While social media were inundated with beautiful photos of the flowers in bloom and kids happily plucking them from their thorny bushes, the reality is quite different. Rose season is business time and the income of the farmers depended a lot on the careful handling of their delicate petals.
There is but one month for the farmers to ensure that they have a good harvest. On the last week of April, all the blooming damask roses were already plucked and what remains were few tiny buds waiting for their time to fully bloom. They too will be harvested but the quantity will be lesser. They are, however, welcome addition to what the farmers have stored away.
Despite the rose season ending, the bushes required a whole year round of care. It is on a trekking expedition with Oman Outdoor Adventure over the weekend that we found an elderly gentleman busy watering his now flowerless rose bushes.

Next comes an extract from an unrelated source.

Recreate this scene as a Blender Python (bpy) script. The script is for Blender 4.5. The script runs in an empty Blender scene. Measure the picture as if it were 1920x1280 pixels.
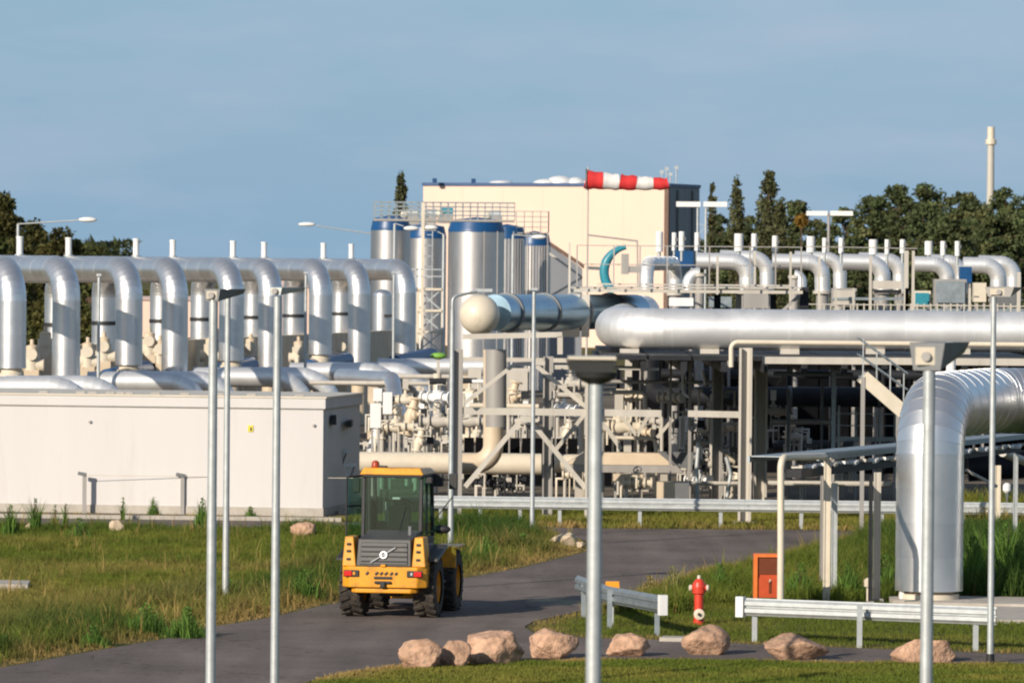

“We stored them in my house there,” pointing to a house nearby. His feet and hands were muddied as he has to manually remove some dirt from the falaj that feeds his garden.
“Two weeks ago, we had a bountiful harvest. You should have come back then as you will have appreciated the view of the garden even more,” he explained.
“Now, all is left are a few buds and in a few days, we will be harvesting them, too,” he added.
The elderly gentleman we would fondly call as Mohammed lives in the nearby village which is interconnected so well that it’s hard to identify where the alley begins and the backyard ends.
His village smelled of smoke but the hint of sweet rose petals in the air made it a welcome intrusion to one’s senses.
Located right of the popular Anantara Resort, the village was made for comfort with walls thickened strategically to drown out the noise made by the passers-by or neighbours.
“They are gonna show us where they make the rose water,” shared by one of our trekking companion Almutasim. He hailed from Manah but has friends in Jabal Akhdar who connected us with people they knew so we can watch how rose water are processed even for a few minutes.
We entered a darkened room, small but can fit 10 standing adults comfortably.
Another elderly gentleman was monitoring the pots. There were eight of them lined two at a time. Beneath them, a well-monitored fire brings the water on the pots to a boil.
“Depending on the strength of the fire, you have to adjust how long you distil the roses,” the gentleman said. He was speaking in Arabic and Almutasim has to translate it for us non-Arab speakers.
He was explaining the distillation process — a process that has been handed to them by their ancestors and passes on generation to generation.
“If the fire is strong, we distil the roses for about 2 to 3 hours. If it’s a little weak, then it meant longer hours.”
Most of the houses in this village processing roses have rooms like this. Further inside are two other rooms, one where clay pots and items used for storing materials are placed and the other, for fermentation or storing of some finished products.
“Once the roses are harvested, the other people move right away into processing the roses,” he said.
We’ve come to learn that the harvested roses can keep several of the distillers busy for months. They showed us the seemingly easy yet complex process of using copper bowls and fabrics and harvesting water from condensation and the process being repeated over and over again.
It’s a fascinating scene, one just as entertaining as plucking the roses from the gardens. When the last roses were plucked, the job doesn’t necessarily stop. The last day of the season of the roses just means that the farmers and the distillers just moved along to the next thing they do best.